Soon after those quotes, former CBS commentator Peter Kostis added to the furore, telling the No Laying Up podcast:, external "I've seen Patrick Reed improve his lie, up close and personal, four times now."
For most golfers these would be devastating assessments. Reed issues denials of intentional wrong doing and seems to use the barbs as a source of inspiration.
How else do you explain the way he prevailed last Sunday on the most stacked leaderboard of the year so far?
Three birdies in the last four holes with a composed bogey at the last completed a superb back nine. He overhauled leader Bryson DeChambeau and eclipsed the likes of world number one Rory McIlroy, Jon Rahm and Justin Thomas.
It was classy golf from the player who stirs negative emotions more than any other in the game at the moment. The 29-year-old Texan has endured jeers ever since the incident at Tiger Woods' Bahamian tournament at the end of last year.
The week after, his caddie and brother-in-law, Kessler Karain, became embroiled into a shoving match with a fan at the Presidents Cup and was thrown out at Royal Melbourne.
Reed's reaction was to secure a vital win the very next day, going out third in the Sunday singles and beating CT Pan 4&2. Has there ever been a player better at blocking out hostile noise?
Every sport has its villain but those who run golf do their best to make it seem as though they do not exist. It is a game that loves to trade on its integrity.
Here's what PGA Tour commissioner Jay Monahan said in the wake of the ruling by referee Slugger White when Reed had been shown to have brushed away that sand close to his ball in the Bahamas tournament.
"I've had an opportunity to talk to Patrick at length when he says that he did not intentionally improve his lie.
"As you go back to that moment, and the conversation that he had with Slugger, and the fact that a violation was applied and he agreed to it, and they signed his card and moved on. To me that was the end of the matter," Monahan added.

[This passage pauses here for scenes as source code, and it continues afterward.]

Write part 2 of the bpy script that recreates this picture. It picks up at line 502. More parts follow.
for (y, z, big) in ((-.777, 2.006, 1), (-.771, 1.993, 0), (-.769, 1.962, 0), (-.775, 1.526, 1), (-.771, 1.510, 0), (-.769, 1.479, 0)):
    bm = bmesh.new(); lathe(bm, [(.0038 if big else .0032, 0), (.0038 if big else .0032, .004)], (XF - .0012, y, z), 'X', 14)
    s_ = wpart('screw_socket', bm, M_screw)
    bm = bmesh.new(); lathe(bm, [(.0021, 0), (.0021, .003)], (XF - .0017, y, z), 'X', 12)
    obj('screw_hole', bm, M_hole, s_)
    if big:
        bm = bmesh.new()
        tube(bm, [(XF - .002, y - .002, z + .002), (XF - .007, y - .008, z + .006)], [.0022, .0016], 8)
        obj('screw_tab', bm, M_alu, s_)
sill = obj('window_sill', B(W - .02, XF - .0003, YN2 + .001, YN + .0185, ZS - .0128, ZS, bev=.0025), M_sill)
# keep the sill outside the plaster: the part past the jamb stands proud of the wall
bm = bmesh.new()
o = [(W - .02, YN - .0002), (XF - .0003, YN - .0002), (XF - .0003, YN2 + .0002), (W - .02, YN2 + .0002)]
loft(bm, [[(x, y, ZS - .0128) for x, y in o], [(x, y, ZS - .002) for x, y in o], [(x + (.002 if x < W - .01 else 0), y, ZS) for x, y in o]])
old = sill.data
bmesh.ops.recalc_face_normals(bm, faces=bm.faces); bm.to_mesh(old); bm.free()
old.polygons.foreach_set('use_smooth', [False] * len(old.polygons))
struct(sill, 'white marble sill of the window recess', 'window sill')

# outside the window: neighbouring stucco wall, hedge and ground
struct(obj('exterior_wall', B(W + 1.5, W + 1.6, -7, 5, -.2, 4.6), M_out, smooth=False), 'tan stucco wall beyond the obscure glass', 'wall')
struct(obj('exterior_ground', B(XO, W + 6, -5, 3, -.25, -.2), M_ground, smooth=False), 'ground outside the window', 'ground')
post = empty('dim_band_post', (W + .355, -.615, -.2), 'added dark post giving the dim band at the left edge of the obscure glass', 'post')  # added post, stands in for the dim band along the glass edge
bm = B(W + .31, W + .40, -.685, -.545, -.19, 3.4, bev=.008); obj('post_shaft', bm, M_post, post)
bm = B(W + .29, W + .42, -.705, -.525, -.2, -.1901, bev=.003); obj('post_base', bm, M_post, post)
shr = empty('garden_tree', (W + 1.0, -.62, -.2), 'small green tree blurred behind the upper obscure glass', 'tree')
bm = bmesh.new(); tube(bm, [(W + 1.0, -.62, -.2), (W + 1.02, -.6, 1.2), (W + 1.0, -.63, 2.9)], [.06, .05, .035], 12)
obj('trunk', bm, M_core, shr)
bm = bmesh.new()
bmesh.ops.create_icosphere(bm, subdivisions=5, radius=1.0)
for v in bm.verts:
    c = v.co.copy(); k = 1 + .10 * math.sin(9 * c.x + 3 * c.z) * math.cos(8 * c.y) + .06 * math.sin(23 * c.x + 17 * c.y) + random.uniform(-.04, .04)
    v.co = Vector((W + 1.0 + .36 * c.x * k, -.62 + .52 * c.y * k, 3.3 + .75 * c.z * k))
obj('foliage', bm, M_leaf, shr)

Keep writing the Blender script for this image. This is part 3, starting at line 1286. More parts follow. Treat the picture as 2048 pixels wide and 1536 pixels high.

Except it is not, as the reaction to Reed's Mexico triumph proves. Every subsequent interview and news conference for the champion carried questions that related to the fallout from the rules controversy.
And Reed deflected them in expert fashion saying the only points he has to prove are to himself and stating how he always wants to be the best person he can be on and off the golf course.
Asked what it will be like the next time he tees it ups alongside Koepka, he stated simply: "I put the ball in the ground and hit the next shot."
Were he to add a second Masters green jacket to the one he won in 2018, his chequered past will be again brought up.
The talk after that maiden major victory was about his estranged relationship with his parents and how he had been kicked off the University of Georgia team in his college days.
It is a shame because he is some golfer. Reed does not turn 30 until August but already has eight PGA Tour titles including the Masters and two WGCs.
He is also unrepentant. Never does he confess to wrongdoing. Instead he ploughs on working on his game and leaving the extraneous noise that surrounds him to "my team".
There is stuff to like about him. He is a brave, committed and brilliant player, he likes to travel and is the one world class American to play the European Tour, which he embraces with great enthusiasm.
But whenever a golfer causes their integrity to be questioned they have a problem. It does not play well in the locker room and with the wider watching public, which is why his latest win will not be universally celebrated.
In many sports, gaining an edge regardless of the rules is accepted practice but not in golf. It was a fantastic victory in Mexico but it did not provide redemption.